The Syrian-Albanian Salafi MuhaddithMuhammad Nasir al-Din al-Albani (d. 1999) publicly challenged the foundational methodologies of the neo-Wahhabite establishment. According to Albani, although Wahhabis doctrinally professed exclusive adherence to the Qur'an, the Hadith, and the Ijma of Salaf al-salih; in practice they almost solely relied on Hanbali jurisprudence for their fatwas—acting therefore as undeclared partisans of a particular madhab. As the most prominent scholar who championed anti-madhab doctrines in the 20th century, Albani held that adherence to a madhab was a bid'ah (religious innovation). Albani went as far as to castigate Ibn Abd al-Wahhab as a "Salafi in creed, but not in Fiqh". He strongly attacked Ibn Abd al-Wahhab on several points; claiming that the latter was not a mujtahid in fiqh and accused him of imitating the Hanbali school. Albani's outspoken criticism embarrassed the Saudi clergy, who finally expelled him from the Kingdom in 1963 when he issued a fatwa permitting women to uncover their face, which ran counter to Hanbali jurisprudence and Saudi standards.[88][89][90][91][92]

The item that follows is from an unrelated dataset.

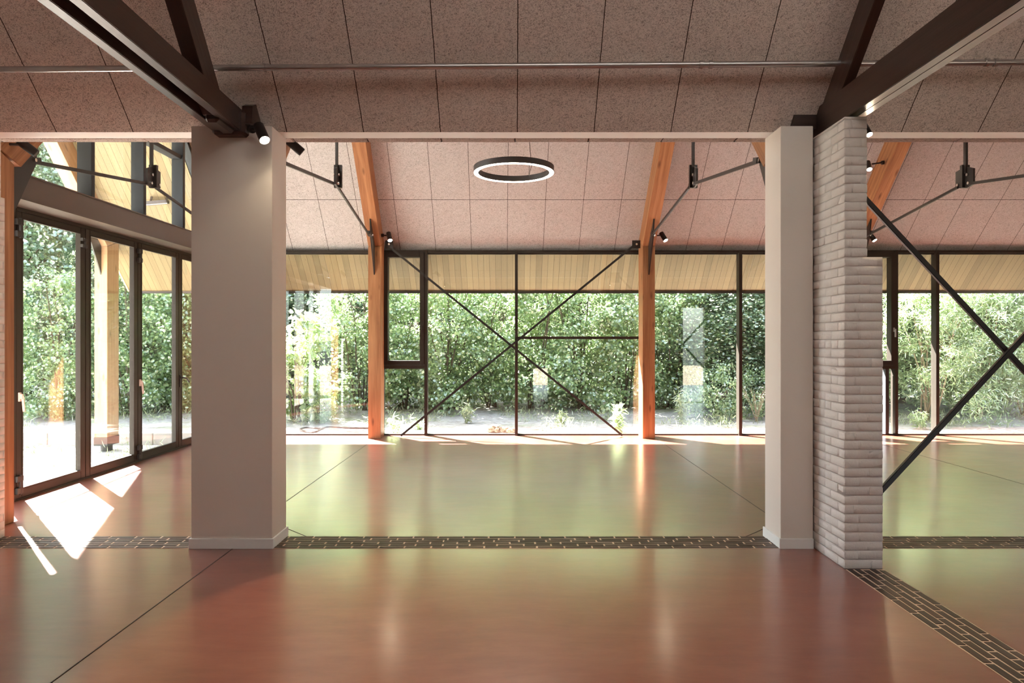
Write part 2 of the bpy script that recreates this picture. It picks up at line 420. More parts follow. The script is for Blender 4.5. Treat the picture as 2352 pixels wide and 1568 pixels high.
# ------------------------------------------------------------------ main dimensions
YV0, YV1 = 5.28, 5.61            # pillar line (front / back)
YG = 11.72                       # far glazing
SL = 1.05                        # slope of the far roof
ZE = 3.165                       # eave of the far ceiling
YR = 8.70                        # ridge of the far hall
ZR = ZE + SL * (YG - YR)
XL, XR = -5.0, 9.6               # gable glass / right wall
def zc(y): return ZE + SL * (YG - y)          # far slope ceiling plane

# ================================================================== SETTING
fl = struct(MB().box(XL - 0.06, XR, -1.6, 11.82, -0.30, 0.0).build('floor', M['floor']))
def joint(a, b):
    MB().bar((a[0], a[1], 0.0005), (b[0], b[1], 0.001), 0.007, 0.002).build('control_joint', M['joint'], fl)
joint((-2.27, 5.62), (-2.27, 11.2)); joint((2.36, 5.62), (2.36, 11.2)); joint((5.73, 5.62), (5.73, 11.2))
joint((-2.165, 0.2), (-2.165, 5.28)); joint((-1.70, 5.61), (-2.27, 6.18)); joint((1.92, 5.61), (2.36, 6.05))

# brick bands let into the floor
rb = random.Random(5)
def brick_band(name, along, a0, a1, b0, b1, rows):
    base = MB(); br = MB()
    pitch = (b1 - b0) / rows
    if along == 'x': base.box(a0, a1, b0, b1, -0.02, 0.002)
    else: base.box(b0, b1, a0, a1, -0.02, 0.002)
    L = 0.207
    for r in range(rows):
        p = a0 - rb.uniform(0, 0.02) - (0.5 * L if r % 2 else 0) - (0.12 * L * (r // 2))
        while p < a1:
            l = L * rb.uniform(0.96, 1.04)
            s0 = max(p + 0.006, a0 + 0.001); s1 = min(p + l - 0.006, a1 - 0.001)
            if s1 - s0 > 0.03:
                c0 = b0 + r * pitch + 0.0045 + rb.uniform(-.0015, .0015); c1 = b0 + (r + 1) * pitch - 0.0045 + rb.uniform(-.0015, .0015)
                c0 = max(c0, b0); c1 = min(c1, b1)
                if along == 'x': br.cbox(s0, s1, c0, c1, -0.015, 0.0045, 0.003, 0.0012, rb)
                else: br.cbox(c0, c1, s0, s1, -0.015, 0.0045, 0.003, 0.0012, rb)
            p += l
    o = struct(base.build(name, M['mortar']))
    br.build('bricks', M['brick_dark'], o)
brick_band('trim_1', 'x', -4.165, XR, 5.28, 5.60, 6)
brick_band('trim_2', 'y', -1.4, 4.79, 2.335, 2.605, 5)

# ceilings
ZN, YN = 3.27, 5.45
SN = 1.05
YRN = 2.0; ZRN = ZN + SN * (YN - YRN)
cn = MB()
cn.prism_x([(YN, ZN), (YN, ZN + 0.04), (YRN, ZRN + 0.04), (YRN, ZRN)], -4.3, XR)
RL = [(-1.4, 3.8)]; RY0, RY1 = -0.2, 1.0       # unseen rooflight added behind the camera to brighten the near room
def zb(y): return ZN + (ZRN - ZN) * (y + 1.45) / (YRN + 1.45)
def back_slope(mb, dz0, dz1, x0, x1, ye=-1.45):
    def piece(xa, xb, ya, yb): mb.prism_x([(ya, zb(ya) + dz0), (ya, zb(ya) + dz1), (yb, zb(yb) + dz1), (yb, zb(yb) + dz0)], xa, xb)
    xs_ = [x0] + [v for r_ in RL for v in r_] + [x1]
    for i in range(len(xs_) - 1):
        if i % 2 == 0: piece(xs_[i], xs_[i + 1], ye, YRN)
        else: piece(xs_[i], xs_[i + 1], ye, RY0); piece(xs_[i], xs_[i + 1], RY1, YRN)
back_slope(cn, 0, .04, -4.3, XR)
struct(cn.build('ceiling_near', M['panel_near']))
cf = MB()
cf.prism_x([(YG, ZE), (YG, ZE + 0.04), (YR, ZR + 0.04), (YR, ZR)], XL, XR)
FL = [(-3.4, -1.8), (2.9, 4.5)]; FY0, FY1 = 6.8, 7.8           # unseen rooflights added in the slope facing away, for neutral light in the hall
def zf(y): return 3.27 + (ZR - 3.27) * (y - 5.72) / (YR - 5.72)
def front_slope(mb, dz0, dz1, x0, x1, ys=5.72):
    def piece(xa, xb, ya, yb): mb.prism_x([(ya, zf(ya) + dz0), (ya, zf(ya) + dz1), (yb, zf(yb) + dz1), (yb, zf(yb) + dz0)], xa, xb)
    xs_ = [x0] + [v for r_ in FL for v in r_] + [x1]
    for i in range(len(xs_) - 1):
        if i % 2 == 0: piece(xs_[i], xs_[i + 1], ys, YR)
        else: piece(xs_[i], xs_[i + 1], ys, FY0); piece(xs_[i], xs_[i + 1], FY1, YR)
front_slope(cf, 0, .04, XL, XR)
struct(cf.build('ceiling_far', M['panel_far']))
struct(MB().box(-4.3, XR, 5.45, 5.612, 3.27, 3.30).build('trim_3', M['white_trim']))
# irregular front edge of the strip of boards behind the white lining
sp_ = MB(); n = 23
for i in range(24):
    x0 = max(-4.95, 0.018 + 0.613 * (i - 8)); x1 = min(XR, x0 + 0.611 if i else 0.018 - 0.613 * 7)
    if x1 - x0 > .05: sp_.cbox(x0, x1, 5.613, 5.725, 3.268, 3.40, 0.012, 0.003, rb)
struct(sp_.build('trim_4', M['panel_strip'], smooth=True))
struct(MB().box(-4.95, XR, 5.47, 5.74, 3.31, 3.75).build('wall_valley', M['wall']))

# walls
struct(MB().prism_x([(-1.6, 0), (5.28, 0), (5.28, 3.27), (5.45, 3.28), (YRN, ZRN + .05), (-1.45, 3.31), (-1.6, 3.3)], -4.6, -4.3).build('wall_left', M['white_brick']))
struct(MB().prism_x([(-1.6, 0), (11.82, 0), (11.82, 3.1), (YR, ZR + .05), (5.6, 3.35), (5.45, 3.31), (YRN, ZRN + .05), (-1.6, 3.2)], XR, XR + 0.3).build('wall_right', M['wall']))
bw = MB()
OPEN = [(6.2, 7.0, 0.0, 2.85), (0.74, 1.28, 0.0, 0.62)]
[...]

In addition, Albani would also criticise Muhammad ibn Abd al-Wahhab for his weakness in hadith sciences. He distinguished between Salafism and Wahhabism, criticizing the latter while supporting the former. He had a complex relationship to each movement. Although he praised Ibn Abd al-Wahhab in general terms for his reformist efforts and contributions to the Muslim Ummah, Albani nonetheless censured his later followers for their harshness in Takfir.[93]: 68 : 220 

In spite of this, Albani's efforts at hadith revivalism and his claims of being more faithful to the spirit of Wahhabism than Ibn 'Abd al-Wahhab himself; made the former's ideas highly popular amongst Salafi religious students across the World, including Saudi Arabia.[88][92]

Theology

See also: Traditionalist theology (Islam)

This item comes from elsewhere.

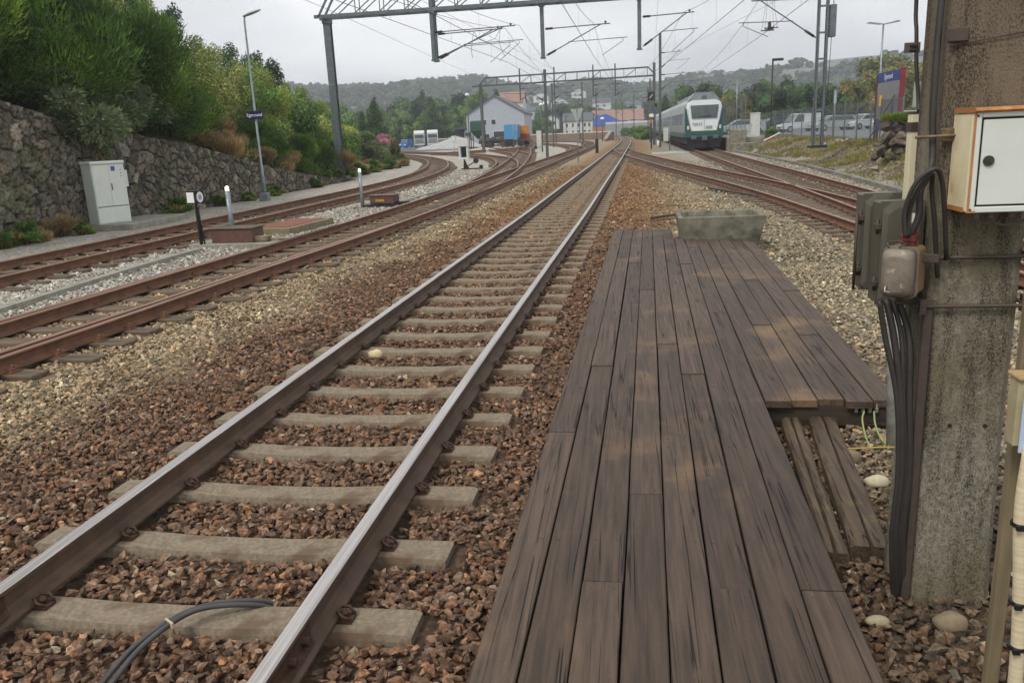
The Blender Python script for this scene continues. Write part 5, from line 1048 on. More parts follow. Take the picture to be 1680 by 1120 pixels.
catenary('contact and carrier wires above the train', [(5.4, -8), (6.1, 42), (6.1, 93), (6.3, 150)], 5.9, 7.55)
mb = MB(); mb.tube([(-25, 0, 13), (-16.8, GY, 9.4), (-18.3, 107, 9)], .012, 4); tag(mb.build('feeder_wire', M_wire), 'single feeder wire over the left gantry mast', 'feeder wire')
for i, (dx_, zz) in enumerate(((10.8, 9.0), (2.0, 10.2), (-12.2, 9.3))):
    mb = MB(); mb.tube([(dx_, -8, zz+1.5), (dx_*.9, 47, zz), (3.3 if i < 2 else -9, 106, 9.5)], .010, 4); tag(mb.build('feeder_wire', M_wire), ['single wire from the top right corner down to the tall mast', 'single wire from the picture top to the tall dark mast', 'lone wire running above the second track to the far gantry'][i], 'feeder wire')
# jumper loops and section insulator
mb = MB(); a = (-8.4, 45.5); mb.tube([(-7.8, 44.5, 7.3), (-7.6, 44.5, 6.9), (-7.2, 44.5, 6.72), (-6.7, 44.5, 6.85), (-6.4, 44.5, 7.35)], .012, 5); mb.tube([(-7.8, 44.5, 7.3), (-7.9, 44.5, 6.8), (-8.0, 44.6, 6.4), (-7.95, 44.6, 5.98)], .012, 5); mb.tube([(-6.4, 44.5, 7.35), (-6.5, 44.5, 6.7), (-6.35, 44.5, 6.2), (-6.2, 44.5, 5.95)], .012, 5); tag(mb.build('jumper_cable', M_wire), 'looped jumper cable hanging between wires right of the double drop post', 'jumper cable')
t = thing('section_insulator', 'small section insulator hanging on thin droppers above the train track', 'section insulator', (6.05, 38.5, 5.9)); mb = MB(); mb.box(-.12, .12, -.45, .45, -.03, .05); mb.box(-.06, .06, -.1, .1, .0, .3); mb.box(-.28, .28, -.5, -.45, -.02, .02); mb.box(-.28, .28, .45, .5, -.02, .02)
for sx in (-.25, .25):
    for sy in (-.45, .45): mb.tube([(sx, sy, 0), (sx*.4, sy*.3, 1.35)], .007, 4)
mb.build('insulator_frame', M_ins, t); mb = MB(); mb.ball((0, 0, 1.5), .13, 8, sq=(.8, .8, 1.3)); mb.build('weight_bulb', M_ins, t)

# ------------------------------------------------------------------ signals, lamps, boards in the yard
t = thing('railway_signal', 'black-boarded railway signal with small white plate left of the tall mast', 'signal', (2.38, 86, 0)); mb = MB(); mb.tube([(0, 0, -.1), (0, 0, 5.9)], .07, 8); mb.build('signal_post', M_dsteel, t); mb = MB(); mb.box(-.33, .33, -.12, -.04, 4.62, 5.45, ch=.02); mb.build('signal_board', M_black, t); mb = MB(); mb.bar((-.15, -.125, 4.85), (.15, -.125, 5.2), .02, .05); mb.build('slanted_bar', M_wht, t); mb = MB(); mb.box(-.2, .22, -.1, -.06, 3.05, 3.35); mb.build('number_plate', M_wht, t)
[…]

In theology, Wahhabism is closely aligned with the Athari (traditionalist) school which represents the prevalent theological position of the Hanbali legal school.[94][95] Athari theology is characterized by reliance on the zahir (apparent or literal) meaning of the Qur'an and hadith, and opposition to rational argumentation in matters of 'Aqidah (creed) favored by Ash'arite and Maturidite theologies.[96][97] However, Wahhabis diverged in some points of theology from other Athari movements.[98]Muhammad Ibn ʿAbd al-Wahhab did not view the issue of God's Attributes and Names as a part of Tawhīd (monotheism), rather he viewed it in the broader context of aqāʾid (theology). While his treatises strongly emphasised Tawhid al-ulūhiyya (monotheism in Worship), Ibn 'Abd al-Wahhab did not give prominence to the theology of God's Names and Attributes that was central to Ibn Taymiyya and the Salafi movement.[99] Following this approach, the early Wahhabi scholars had not elucidated the details of Athari theology such as Divine Attributes and other creedal doctrines. Influenced by the scholars of the Salafiyya movement, the later Wahhabis would revive Athari theological polemics beginning from the mid-twentieth century; which lead to charges of anthropomorphism against them by opponents such as Al-Kawthari. By contrast, the creedal treatises of early Wahhabis were mostly restricted to upholding Tawhid and condemning various practices of saint veneration which they considered as shirk (polytheism).[100] They also staunchly opposed Taqlid and advocated Ijtihad.[101]

Hammad Ibn 'Atiq (d. 1883 CE/AH 1301) was one of the first Wahhabi scholars who seriously concerned himself with the question of God's Names and Attributes; a topic largely neglected by the previous Wahhabi scholars whose primary focus was limited to condemning idolatry and necrolatry. Ibn 'Atiq established correspondence with Athari scholars like Sīddïq Hasān Khán, an influential scholar of the Ahl al-Hadith movement in the Islamic principality of Bhopal. In his letters, Ibn 'Atiq praised Nayl al-Maram, Khan's Salafi commentary on Qur'an, which was published via prints in Cairo. He solicited Khan to accept his son as his disciple and requested Khan to produce and send more commentaries on the various treatises of Ibn Taymiyya and Ibn Qayyim. Khan accepted his request and embarked on a detailed study of the treatises of both the scholars. Hammad's son Sa'd ibn Atiq would study under Khan and various traditionalist theologians in India. Thus, various Wahhabi scholars began making efforts to appropriate Ibn Abd al-Wahhab's legacy into mainstream Sunni Islam by appropriating them to the broader traditionalist scholarship active across the Indian subcontinent, Iraq, Syria, Egypt, Yemen, etc.[102]

The Hanafite scholar Ibn Abi al-Izz's sharh (explanation) on Al-Tahawi's creedal treatise Al-Aqida al-Tahawiyya proved popular with the later adherents of the Muwahidun movement; who regarded it as a true representation of the work, free from Maturidi influences and as a standard theological reference for the Athari creed. A number of Salafi and Wahhabi scholars have produced super-commentaries and annotations on the sharh, including Abd al-Aziz ibn Baz, Muhammad Nasiruddin al-Albani, Saleh Al-Fawzan, etc. and is taught as a standard text at the Islamic University of Madinah.[103]